What is asked:
Render the following material again verbatim, leaving nothing out.

Raw data:
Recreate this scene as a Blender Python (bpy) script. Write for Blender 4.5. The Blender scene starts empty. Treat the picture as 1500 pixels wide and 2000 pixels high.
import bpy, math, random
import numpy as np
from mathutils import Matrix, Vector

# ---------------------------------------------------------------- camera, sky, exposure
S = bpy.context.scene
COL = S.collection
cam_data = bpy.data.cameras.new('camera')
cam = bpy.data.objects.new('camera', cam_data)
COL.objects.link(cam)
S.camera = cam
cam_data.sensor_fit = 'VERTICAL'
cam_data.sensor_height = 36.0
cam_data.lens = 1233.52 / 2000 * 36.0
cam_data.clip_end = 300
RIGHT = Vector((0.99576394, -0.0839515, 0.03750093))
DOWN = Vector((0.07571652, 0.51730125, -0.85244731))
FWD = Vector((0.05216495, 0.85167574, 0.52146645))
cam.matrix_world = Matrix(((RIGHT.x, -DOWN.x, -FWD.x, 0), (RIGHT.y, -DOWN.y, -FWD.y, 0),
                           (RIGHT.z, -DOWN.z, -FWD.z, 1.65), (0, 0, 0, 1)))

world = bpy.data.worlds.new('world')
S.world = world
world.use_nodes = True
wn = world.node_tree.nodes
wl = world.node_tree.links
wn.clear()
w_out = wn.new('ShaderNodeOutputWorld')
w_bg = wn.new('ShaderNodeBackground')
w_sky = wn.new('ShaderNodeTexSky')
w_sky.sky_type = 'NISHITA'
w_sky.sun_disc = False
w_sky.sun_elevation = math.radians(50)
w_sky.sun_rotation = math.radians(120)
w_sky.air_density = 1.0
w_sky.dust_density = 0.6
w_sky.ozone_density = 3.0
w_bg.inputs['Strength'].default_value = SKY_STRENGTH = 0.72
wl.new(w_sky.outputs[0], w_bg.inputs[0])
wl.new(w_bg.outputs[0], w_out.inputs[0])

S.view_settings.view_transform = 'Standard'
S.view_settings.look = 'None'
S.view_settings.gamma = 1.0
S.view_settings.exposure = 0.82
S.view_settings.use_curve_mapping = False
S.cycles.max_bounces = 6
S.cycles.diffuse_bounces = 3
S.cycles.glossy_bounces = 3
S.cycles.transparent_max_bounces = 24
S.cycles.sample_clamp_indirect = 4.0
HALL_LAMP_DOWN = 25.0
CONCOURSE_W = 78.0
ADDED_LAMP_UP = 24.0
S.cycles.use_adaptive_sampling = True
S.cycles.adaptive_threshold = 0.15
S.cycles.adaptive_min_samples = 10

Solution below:
Recreate this scene as a Blender Python (bpy) script. Write for Blender 4.5. The Blender scene starts empty. Treat the picture as 1500 pixels wide and 2000 pixels high.
import bpy, math, random
import numpy as np
from mathutils import Matrix, Vector

# ---------------------------------------------------------------- camera, sky, exposure
S = bpy.context.scene
COL = S.collection
cam_data = bpy.data.cameras.new('camera')
cam = bpy.data.objects.new('camera', cam_data)
COL.objects.link(cam)
S.camera = cam
cam_data.sensor_fit = 'VERTICAL'
cam_data.sensor_height = 36.0
cam_data.lens = 1233.52 / 2000 * 36.0
cam_data.clip_end = 300
RIGHT = Vector((0.99576394, -0.0839515, 0.03750093))
DOWN = Vector((0.07571652, 0.51730125, -0.85244731))
FWD = Vector((0.05216495, 0.85167574, 0.52146645))
cam.matrix_world = Matrix(((RIGHT.x, -DOWN.x, -FWD.x, 0), (RIGHT.y, -DOWN.y, -FWD.y, 0),
                           (RIGHT.z, -DOWN.z, -FWD.z, 1.65), (0, 0, 0, 1)))

world = bpy.data.worlds.new('world')
S.world = world
world.use_nodes = True
wn = world.node_tree.nodes
wl = world.node_tree.links
wn.clear()
w_out = wn.new('ShaderNodeOutputWorld')
w_bg = wn.new('ShaderNodeBackground')
w_sky = wn.new('ShaderNodeTexSky')
w_sky.sky_type = 'NISHITA'
w_sky.sun_disc = False
w_sky.sun_elevation = math.radians(50)
w_sky.sun_rotation = math.radians(120)
w_sky.air_density = 1.0
w_sky.dust_density = 0.6
w_sky.ozone_density = 3.0
w_bg.inputs['Strength'].default_value = SKY_STRENGTH = 0.72
wl.new(w_sky.outputs[0], w_bg.inputs[0])
wl.new(w_bg.outputs[0], w_out.inputs[0])

S.view_settings.view_transform = 'Standard'
S.view_settings.look = 'None'
S.view_settings.gamma = 1.0
S.view_settings.exposure = 0.82
S.view_settings.use_curve_mapping = False
S.cycles.max_bounces = 6
S.cycles.diffuse_bounces = 3
S.cycles.glossy_bounces = 3
S.cycles.transparent_max_bounces = 24
S.cycles.sample_clamp_indirect = 4.0
HALL_LAMP_DOWN = 25.0
CONCOURSE_W = 78.0
ADDED_LAMP_UP = 24.0
S.cycles.use_adaptive_sampling = True
S.cycles.adaptive_threshold = 0.15
S.cycles.adaptive_min_samples = 10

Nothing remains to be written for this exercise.